Many, especially from the 80s, also double as whodunits in the best Agatha Christie tradition. Once the initial wave of holiday-themed cash-ins settled and other flavors took over the public palate, slasher films became nostalgia, and soon after, fresh again, via Wes Craven and Kevin Williamson with the SCREAM series. Everything that made the sub-genre overtly formulaic was turned on its ear and used against the audience in brilliant fashion. Ironically, this ushered in a whole new age of cookie cutter slashers in the 90s.
These days, the slasher film is surviving, if not thriving, via mostly superior, amped up or intentionally retro variations like LAID TO REST, MALEVOLENCE, HATCHET, and the surprisingly clever BEHIND THE MASK: THE RISE OF LESLIE VERNON.
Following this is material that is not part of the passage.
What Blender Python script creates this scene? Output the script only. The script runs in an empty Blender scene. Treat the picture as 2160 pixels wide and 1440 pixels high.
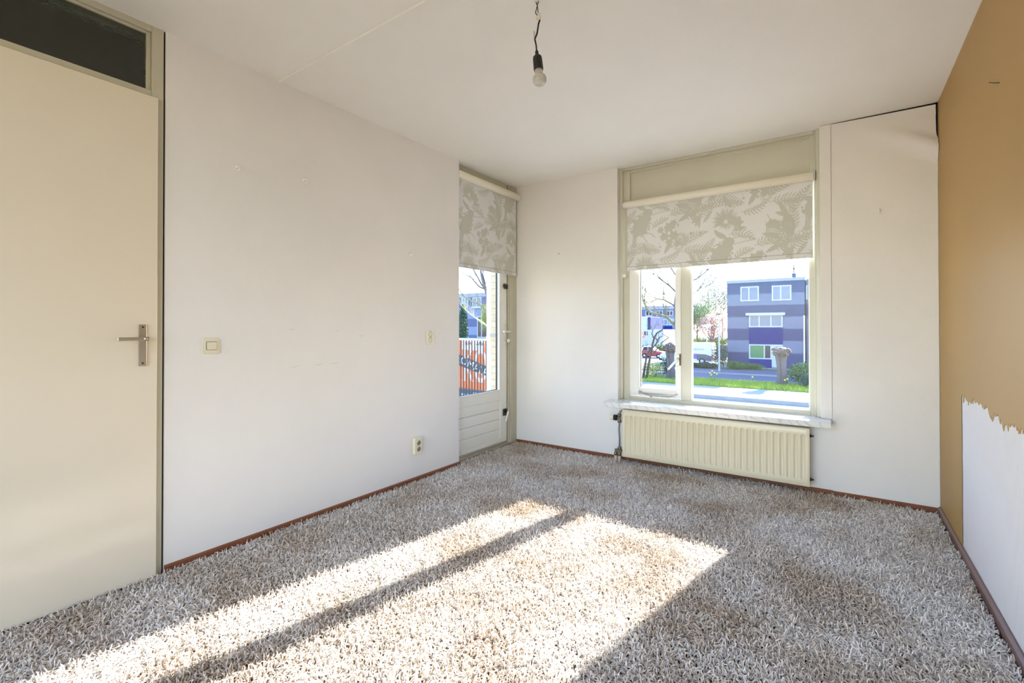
import bpy, math, random
import numpy as np
from mathutils import Vector, Matrix

random.seed(7)
SC = bpy.context.scene
COL = SC.collection

# ------------------------------------------------------------------ camera
F_PX, TH, PI_, RO, CY, CAM_H = 993.66, 0.607721, 0.007, -0.000433, 683.67, 1.1633
_f = Vector((-math.sin(TH) * math.cos(PI_), math.cos(TH) * math.cos(PI_), math.sin(PI_)))
_r0 = Vector((math.cos(TH), math.sin(TH), 0)); _u0 = _r0.cross(_f)
_r = _r0 * math.cos(RO) + _u0 * math.sin(RO); _u = -_r0 * math.sin(RO) + _u0 * math.cos(RO)
cam = bpy.data.cameras.new('camera'); cam_o = bpy.data.objects.new('camera', cam); COL.objects.link(cam_o)
cam.sensor_width = 36; cam.sensor_fit = 'HORIZONTAL'; cam.lens = F_PX / 2160 * 36
cam.shift_y = -(720 - CY) / 2160; cam.clip_start = 0.02; cam.clip_end = 600
cam_o.matrix_world = Matrix(((_r.x, _u.x, -_f.x, 0), (_r.y, _u.y, -_f.y, 0), (_r.z, _u.z, -_f.z, CAM_H), (0, 0, 0, 1)))
SC.camera = cam_o

def P(px, py, axis, val):
    """point of the place seen at a spot of the photograph, on the plane axis = val"""
    v = _f * F_PX + _r * (px - 1080) - _u * (py - CY)
    o = Vector((0, 0, CAM_H))
    return o + v * ((val - o[axis]) / v[axis])

# ------------------------------------------------------------------ sky, sun, added fill lights, exposure
SUN_AZ, SUN_EL = math.atan(0.205), math.radians(24.0)      # azimuth from +y towards +x
world = bpy.data.worlds.new('world'); SC.world = world; world.use_nodes = True
wn = world.node_tree; wn.nodes.clear()
wo = wn.nodes.new('ShaderNodeOutputWorld'); wb = wn.nodes.new('ShaderNodeBackground'); sk = wn.nodes.new('ShaderNodeTexSky')
sk.sky_type = 'NISHITA'; sk.sun_disc = False; sk.sun_elevation = SUN_EL; sk.sun_rotation = SUN_AZ
sk.air_density = 1.3; sk.dust_density = 0.4; sk.ozone_density = 3.0; sk.altitude = 0
wb.inputs['Strength'].default_value = 0.95
wt = wn.nodes.new('ShaderNodeVectorMath'); wt.operation = 'MULTIPLY'; wt.inputs[1].default_value = (0.89, 0.93, 1.10)
wn.links.new(sk.outputs[0], wt.inputs[0]); wn.links.new(wt.outputs[0], wb.inputs['Color']); wn.links.new(wb.outputs[0], wo.inputs['Surface'])

sun = bpy.data.lights.new('sun', 'SUN'); sun_o = bpy.data.objects.new('sun', sun); COL.objects.link(sun_o)
sun.energy = 35.0; sun.color = (1.0, 0.965, 0.91); sun.angle = math.radians(0.55)
sd = Vector((math.sin(SUN_AZ) * math.cos(SUN_EL), math.cos(SUN_AZ) * math.cos(SUN_EL), math.sin(SUN_EL)))
sun_o.rotation_euler = sd.to_track_quat('Z', 'Y').to_euler()

def area(name, loc, direction, sx, sy, energy, color=(1, 1, 1), portal=False):
    l = bpy.data.lights.new(name, 'AREA'); o = bpy.data.objects.new(name, l); COL.objects.link(o)
    l.shape = 'RECTANGLE'; l.size = sx; l.size_y = sy; l.energy = energy; l.color = color
    o.location = loc; o.rotation_euler = Vector(direction).to_track_quat('-Z', 'Y').to_euler()
    if portal: l.cycles.is_portal = True
    return o
area('window_portal', (-0.87, 4.30, 1.15), (0, -1, 0), 1.5, 1.4, 1, portal=True)
area('door_portal', (-2.95, 3.45, 1.2), (1, 0, 0), 0.8, 1.5, 1, portal=True)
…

With 1984’s A NIGHTMARE ON ELM STREET, the addition of supernatural elements mutated the sub-genre and squeezed some more life from it, giving us an undead Jason in FRIDAY THE 13TH 6 and other defining entries like: BAD DREAMS, CANDYMAN, VENOM, KILLER PARTY
I’d be remiss if I didn’t mention Italy’s giallo movement, but it deserves a more extended treatment and might even be considered its own sub-genre.